Compliance Tech Challenges: The T&E Example

There we were last week, 14 of us, sitting around a large restaurant table to enjoy lunch and talk about data analytics tools to help compliance officers do their jobs. One participant vented about his company’s software to track travel and entertainment expenses.

“I don’t like it,” the person said. “You get training on how to use the system once, and that was months ago, and then you don’t use it all that often, and when you do need to use it there’s a log-in, the classification codes, and it’s a different system than everything else.”

The speaker made a face half unhappy and half exasperated. Heads nodded in agreement around the room—and remember, compliance officers are the ones who are supposed to tell all the other employees that using these systems is a good thing.

That vignette happened last week when Convercent came here to Boston, holding one of its Compliance Tech Talks. The conversation was excellent, and the speaker’s outburst struck a chord. The real problem here isn’t that software designed to help compliance officers doesn’t work. It generally does. The compliance officer above, for example, uses one of the largest vendors that sells software to track T&E expenses.

The problem is that too often, the software designed to help compliance officers isn’t designed to help employees.

Let’s deconstruct our unhappy compliance officer’s example. First, the T&E reporting system is separate from other financial reporting systems that employees use—so the employee sees it as an extra step, a bolt-on exercise after the travel expense has been incurred. Right there, compliance has become something that slows business operations more than it enhances them.

Don't be that IT system.

Don’t be that IT system.

Second, the T&E reporting system is hard to use. At this point I wish I could name the vendor involved to give more specific detail, but we held the meeting under rules of confidentiality. Suffice to say, an ideal system should require single sign-on, so employees aren’t creating yet another ID and jotting down yet another password on a Post-It note. It should allow employees to report what they’ve done, rather than sift through menu options, check boxes, and text fields where the system steers them to what the system allows you to report.

My personal dream is some automated image-recognition system, where employees can snap a photo of a receipt as they get one, and upload that automatically into a master report for each business trip. I know the technology is getting there but hasn’t fully arrived, and I appreciate that IT budgets to buy all these solutions do not grow on trees. For now, just question how easy your reporting system truly is for employees to use.

Think Holistically

And while our compliance person above didn’t mention it, we have a third variable worth considering, too. How much does your T&E reporting system complement other efforts in your compliance program to prevent misconduct in fraudulent expense reporting?
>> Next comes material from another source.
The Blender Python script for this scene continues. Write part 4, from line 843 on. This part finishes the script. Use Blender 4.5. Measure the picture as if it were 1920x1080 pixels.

What does the whole picture look like?

For example, if you have a strict policy on entertainment expenses for employees traveling overseas, and considerable training that they receive at the start of employment—but then nothing else, and many moons later they fire up the expense reporting system after that trip overseas is already done, you haven’t accomplished much.

The ideal approach to fight the risk of fraudulent T&E expenses by marshaling numerous controls and processes to work as one whole. Training on expense policies and reporting systems is important, of course. If your company has its own travel office to book trips for employees, use its potential: remind employees just before their trips of what company policies are, ideally by automated email or text message alerts.

The broader point here is that a successful fight against T&E fraud is a process—one that involves training, software tools, policies, subtle reminders, messages from the executive corps, and more. It is a whole process, and one that respects how employees need to work if they’re to do their jobs.

Or you can implement a lone control, in the form of a software application, without respecting how humans function and employees work. And you’ll be lucky if you like it yourself.